The procedure has some limitations. The first limitation concerns the number of criteria adopted. However, it was clearly stated that the structure of such criteria could be adapted in quality and quantity. In this regard, this procedure was offered as an open-ended structure. It can be modified depending on the local peculiarities and scopes. Its structure is horizontally (e.g., new criteria) and vertically (e.g., improving the criteria accuracy) expandable. Thus, it refers to the ability to work within a level of uncertainty, developing plausible and flexible scenarios. A second limitation is the accuracy of the quantitative and qualitative values attributed to the adopted criteria. In terms of surplus energy production and comfort, for example, they can be improved according to the level of detail associated with the buildings involved. The numerical values assigned to measure the technical complexity can be associated with more sophisticated algorithms, which can better represent the distance in terms of feasibility between the combinations adopted.

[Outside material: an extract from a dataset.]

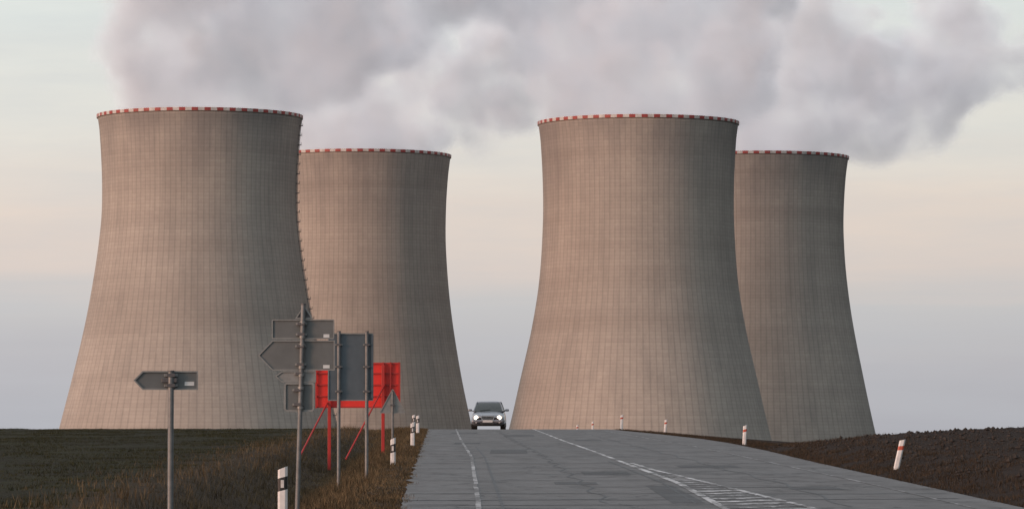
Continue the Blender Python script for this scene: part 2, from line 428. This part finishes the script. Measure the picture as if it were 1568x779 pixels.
def tower(X, Y, tab, seed, ladder=False):
    e = empty('cooling_tower', (X, Y, EYE + ZB)); SEG = 224
    rows = 90; z0, z1 = 8.0, 130 - ZB - 1.2
    v = []; f = []
    def rad(zl): return catmull(tab, zl + ZB)
    for j in range(rows + 1):
        zl = z0 + (z1 - z0) * j / rows; r = rad(zl)
        for i in range(SEG):
            a = 2 * math.pi * i / SEG; v.append((r * math.cos(a), r * math.sin(a), zl))
    for j in range(rows + 1):
        zl = z1 - (z1 - z0) * j / rows; r = rad(zl) - 0.6
        for i in range(SEG):
            a = 2 * math.pi * i / SEG; v.append((r * math.cos(a), r * math.sin(a), zl))
    tot = 2 * (rows + 1)
    for j in range(tot):
        for i in range(SEG):
            k = (i + 1) % SEG; jj = (j + 1) % tot
            f.append((j * SEG + i, j * SEG + k, jj * SEG + k, jj * SEG + i))
    mesh_obj('shell', v, f, concrete_material(seed), e, smooth=True)
    NB = 104; sub = 2; v = []; f = []; fm = []; S = NB * sub
    rr = rad(z1)
    prof = [(rr + 0.02, z1 - 0.35), (rr + 0.45, z1 - 0.1), (rr + 0.5, z1 + 1.15), (rr - 0.1, z1 + 1.15), (rr - 0.8, z1 + 1.15), (rr - 0.8, z1 - 0.2)]
    for r, zl in prof:
        for i in range(S):
            a = 2 * math.pi * i / S; v.append((r * math.cos(a), r * math.sin(a), zl))
    for j in range(len(prof) - 1):
        for i in range(S):
            k = (i + 1) % S; f.append((j * S + i, j * S + k, (j + 1) * S + k, (j + 1) * S + i))
            fm.append((i // sub) % 2 if j == 1 else 2)
    mesh_obj('rim_band', v, f, None, e, mats=[M_red, M_white, M_col], fmat=fm)
    v = []; f = []
    nC = 56; rt = rad(z0) - 0.3; rb = rt + 3.2
    for i in range(nC):
        for s in (-1, 1):
            a0 = 2 * math.pi * i / nC; a1 = a0 + s * math.pi / nC
            p0 = Vector((rb * math.cos(a0), rb * math.sin(a0), -1)); p1 = Vector((rt * math.cos(a1), rt * math.sin(a1), z0 + 0.1))
            q = (p1 - p0).to_track_quat('Z', 'Y'); b0 = len(v)
            for p in (p0, p1):
                for kx, ky in ((-1, -1), (1, -1), (1, 1), (-1, 1)): v.append(tuple(p + q @ Vector((kx * .45, ky * .45, 0))))
            f += [(b0 + k, b0 + (k + 1) % 4, b0 + 4 + (k + 1) % 4, b0 + 4 + k) for k in range(4)]
    mesh_obj('support_columns', v, f, M_col, e)
    if ladder:
        a = math.radians(-5); v = []; f = []
        def addbox(c, sx, sy, sz):
            b0 = len(v)
            for dz in (-1, 1):
                for dx, dy in ((-1, -1), (1, -1), (1, 1), (-1, 1)): v.append((c[0] + dx * sx, c[1] + dy * sy, c[2] + dz * sz))
            f.extend([(b0, b0 + 3, b0 + 2, b0 + 1), (b0 + 4, b0 + 5, b0 + 6, b0 + 7)] + [(b0 + k, b0 + (k + 1) % 4, b0 + 4 + (k + 1) % 4, b0 + 4 + k) for k in range(4)])
        zl = 12.0; i = 0
        while zl < z1:
            r = rad(zl) + 0.6; c = (r * math.cos(a), r * math.sin(a), zl)
            addbox(c, 0.08, 0.35, 0.30)
            if i % 7 == 0: addbox((c[0] + .05, c[1], c[2]), 0.7, 0.8, 0.12); addbox((c[0] + .65, c[1], c[2] + .5), 0.06, 0.8, 0.5)
            zl += 0.55; i += 1
        mesh_obj('access_ladder', v, f, M_steel, e)
    return e
T1 = [(130, 41), (123.8, 40.1), (104, 39.0), (87, 39.3), (63.7, 42.3), (40, 46.8), (4.4, 55.6), (-25, 63.5)]
T2 = [(130, 41), (120, 39.8), (105, 38.9), (87.5, 38.9), (61, 41.0), (31, 45.6), (5, 51.0), (-25, 57.5)]
T3 = [(130, 41), (122, 40.0), (104, 39.1), (88, 39.1), (65, 40.6), (45, 43.8), (25, 48.3), (4.5, 53.0), (-25, 61)]
T4 = [(130, 41), (120, 39.7), (106, 38.8), (94, 38.7), (76, 39.8), (55, 42.5), (28, 47.6), (2.7, 53.0), (-25, 60)]
tower(-125.1, 1567, T1, 1, True)
tower(-69.0, 1785, T2, 2)
tower(51.7, 1600, T3, 3)
tower(113.5, 1797, T4, 4)

# ------------------------------------------------------------ steam (real volume grid)
BL = [  # X, Y, Zrel, r
 (-125,1567,128,36),(-134,1567,158,34),(-118,1570,190,46),(-88,1572,158,30),(-72,1575,150,20),(-66,1580,178,34),(-30,1590,205,40),(-152,1567,188,22),
 (-69,1785,128,37),(-80,1785,150,30),(-45,1788,150,26),(-25,1790,160,22),(-15,1790,139,13),(0,1792,150,18),(-5,1795,185,26),(-48,1788,180,24),
 (51.7,1600,128,37),(30,1600,150,30),(45,1603,172,40),(78,1606,158,36),(12,1600,176,22),(95,1610,190,30),(0,1605,205,30),
 (113.5,1797,128,37),(128,1800,150,32),(152,1803,160,34),(168,1805,148,24),(186,1807,148,20),(184,1808,166,30),(206,1810,172,24),(226,1812,176,18),(140,1800,188,26),(203,1810,200,22)]
def steam():
    ng = bpy.data.node_groups.new('steam_field', 'GeometryNodeTree')
    ng.interface.new_socket(name='Geometry', in_out='INPUT', socket_type='NodeSocketGeometry')
    ng.interface.new_socket(name='Geometry', in_out='OUTPUT', socket_type='NodeSocketGeometry')
    g = G(ng); outn = ng.nodes.new('NodeGroupOutput')
    pos = g.n('GeometryNodeInputPosition').outputs[0]
    w1 = g.vm('SCALE', g.vm('SUBTRACT', g.noise(pos, 0.018, 3, 0.5, 'c'), (.5, .5, .5)), scale=46)
    w2 = g.vm('SCALE', g.vm('SUBTRACT', g.noise(pos, 0.055, 6, 0.6, 'c'), (.5, .5, .5)), scale=38)
    z = g.sep(pos)[2]
    k = g.m('MULTIPLY_ADD', g.m('SUBTRACT', z, EYE + 128.0), 1 / 28.0, 0.12, clamp=True)
    wk = g.n('ShaderNodeVectorMath', {0: g.vm('ADD', w1, w2)}, operation='SCALE'); ng.links.new(k, wk.inputs['Scale'])
    p = g.vm('ADD', pos, wk.outputs[0])
    cur = None
    for X, Y, Z, r in BL:
        d = g.m('SUBTRACT', g.vm('DISTANCE', p, (X, Y, Z + EYE)), float(r))
        cur = d if cur is None else g.m('SMOOTH_MIN', cur, d, 4.0)
    soft = g.m('MULTIPLY_ADD', g.noise(pos, 0.02, 2), 10.0, 0.5)
    dens = g.m('DIVIDE', g.m('MULTIPLY', cur, -1.0), soft, clamp=True)
    dn = g.m('MULTIPLY_ADD', g.noise(pos, 0.035, 6, 0.62), 5.5, -2.2, clamp=True)
    dens = g.m('MULTIPLY', dens, g.m('MULTIPLY_ADD', dn, 0.85, 0.15))
    mn = (-190.0, 1515.0, EYE + 124); mx = (275.0, 1865.0, EYE + 232)
    vc = g.n('GeometryNodeVolumeCube', {'Density': dens, 'Background': 0.0, 'Min': mn, 'Max': mx, 'Resolution X': 232, 'Resolution Y': 150, 'Resolution Z': 60})
    m = bpy.data.materials.new('steam'); m.use_nodes = True; nt = m.node_tree; nt.nodes.clear(); gg = G(nt)
    o = nt.nodes.new('ShaderNodeOutputMaterial')
    at = gg.n('ShaderNodeAttribute', attribute_name='density').outputs['Fac']
    D = gg.m('MULTIPLY', at, 0.085)
    sc = gg.n('ShaderNodeVolumeScatter', {'Color': (0.985, 0.98, 0.99, 1), 'Density': D, 'Anisotropy': 0.0})
    # added glow stands in for multiple scattering: stronger in thin outer steam than dense core
    em = gg.n('ShaderNodeEmission', {'Color': (0.93, 0.91, 1.0, 1), 'Strength': gg.m('MULTIPLY', D, gg.m('MULTIPLY_ADD', at, -0.17, 0.345))})
    ad_ = gg.n('ShaderNodeAddShader', {0: sc.outputs[0], 1: em.outputs[0]})
    nt.links.new(ad_.outputs[0], o.inputs['Volume'])
    try: m.cycles.volume_step_rate = 2.5
    except Exception as ex: print(ex)
    sm = g.n('GeometryNodeSetMaterial', {'Geometry': vc.outputs[0], 'Material': m})
    ng.links.new(sm.outputs[0], outn.inputs[0])
    ob = mesh_obj('steam_cloud', [(0, 0, 0)], [])
    md = ob.modifiers.new('steam', 'NODES'); md.node_group = ng
steam()

# ------------------------------------------------------------ roadside signs
M_back = plain_mat('sign_back_aluminium', (0.105, 0.118, 0.122), 0.55, 0.25, var=0.15, nscale=3)
M_backblue = plain_mat('sign_back_bluegrey', (0.075, 0.10, 0.12), 0.55, 0.2, var=0.15, nscale=3)
M_frame = plain_mat('sign_frame_galvanised', (0.20, 0.21, 0.21), 0.5, 0.4, var=0.2)
M_post = plain_mat('galvanised_post', (0.15, 0.16, 0.165), 0.5, 0.4, var=0.25, nscale=8)
M_label = plain_mat('white_sticker', (0.5, 0.55, 0.57), 0.6)
M_face = plain_mat('sign_face_white', (0.7, 0.7, 0.7), 0.5)
M_redb = plain_mat('red_board_paint', (0.60, 0.022, 0.014), 0.5, var=0.15, nscale=2)
M_redd = plain_mat('red_frame_paint', (0.36, 0.018, 0.014), 0.5, var=0.15, nscale=2)

def sign_plate(parent, pts, idx, mat=M_back, rails=(), cx=0.0, label=None, fw=0.018):
    plate('panel_%d' % idx, parent, pts, 0.0, 0.006, mat)
    plate('face_%d' % idx, parent, inset(pts, 0.002), 0.0065, 0.009, M_face)
    ring('rim_%d' % idx, parent, pts, fw, -0.022, -0.0005, M_frame)
    for k, z in enumerate(rails):
        box('clamp_%d_%d' % (idx, k), parent, (0.17, 0.03, 0.035), (cx, -0.018, z), M_frame, 0.004)
        box('clampbolt_%d_%d' % (idx, k), parent, (0.11, 0.014, 0.045), (cx, -0.098, z), M_steel, 0.004)
    if label: box('label_%d' % idx, parent, (label[2], 0.002, label[3]), (label[0], -0.0025, label[1]), M_label)

def capped_post(parent, x, z0, z1, r, xtop=None, y=-0.06, mat=None, nm='post'):
    xt = x if xtop is None else xtop
    tube(nm, parent, (x, y, z0), (xt, y, z1), r, mat or M_post, 16)
    tube(nm + '_cap', parent, (xt, y, z1), (xt, y, z1 + 0.02), r * 1.12, M_steel, 16)

A = empty('direction_sign', (-4.35, 50, EYE))
pa = [(-0.475, 0.765), (-0.36, 0.885), (0.345, 0.885), (0.345, 0.645), (-0.36, 0.645)]
sign_plate(A, pa, 1, rails=(0.83, 0.70), label=(0.235, 0.725, 0.12, 0.05))
capped_post(A, 0.0, -2.1, 0.87, 0.038)
box('bracket', A, (0.20, 0.04, 0.06), (-0.02, -0.06, 0.765), M_steel, 0.01)
A.rotation_euler = (0, 0, math.radians(4))

B = empty('signpost_cluster', (-3.27, 60, EYE), (0, 0, math.radians(-3)))
sign_plate(B, rrect(-0.41, 0.55, 1.55, 1.85, 0.02), 1, rails=(1.78, 1.62), cx=0.05, label=(0.43, 1.60, 0.09, 0.05))
sign_plate(B, [(-0.62, 1.30), (-0.40, 1.53), (0.56, 1.53), (0.56, 1.07), (-0.40, 1.07)], 2, rails=(1.44, 1.16), cx=0.04, label=(0.43, 1.13, 0.1, 0.05))
sign_plate(B, [(-0.36, 0.98), (-0.25, 1.06), (0.27, 1.06), (0.27, 0.89), (-0.25, 0.89)], 3, mat=M_frame, rails=(1.02,), cx=0.02)
sign_plate(B, rrect(-0.22, 0.25, 0.44, 0.885, 0.05), 4, rails=(0.77, 0.55), cx=0.0, fw=0.03)
tri = empty('triangle_mount', (0.075, 0, 0)); tri.parent = B
sign_plate(tri, [(-0.13, 1.86), (0.15, 1.86), (0.01, 2.06)], 5, mat=M_steel)
capped_post(B, -0.03, -1.9, 2.07, 0.036, 0.08)
for k, z in enumerate((1.80, 1.58, 1.46, 1.12, 1.0, 0.80, 0.5)):
    xx = -0.03 + 0.11 * (z + 1.9) / 3.97
    tube('band_%d' % k, B, (xx, -0.06, z - 0.02), (xx, -0.06, z + 0.02), 0.05, M_frame, 14)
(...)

Improving the accuracy of the criteria is also associated with new research areas. One of the future branches of research is related to the development of digital twin platforms for PEBlocks. It is well-known that the digital twin platform works by taking into account the level of information and level of detail associated with the project’s components. A dedicated digital twin platform for PEBlocks may be practical to make evident the level of information and detail associated with each criterion. In addition, the development of a dedicated digital platform may increase the applicability and reliability of this study. For example, qualitative indicators such as the comfort criterion could be evaluated quantitatively or integrated with statistical analysis. Similarly, the PEBlock organisation processes can be integrated with fuzzy logic system techniques to include a vast number of buildings instead to be limited to three. This also opens new research avenues in energy modelling based on new concepts such as PEBlock reference rather than building reference to develop new business models, making PEBlocks a reliable and feasible sustainable energy system.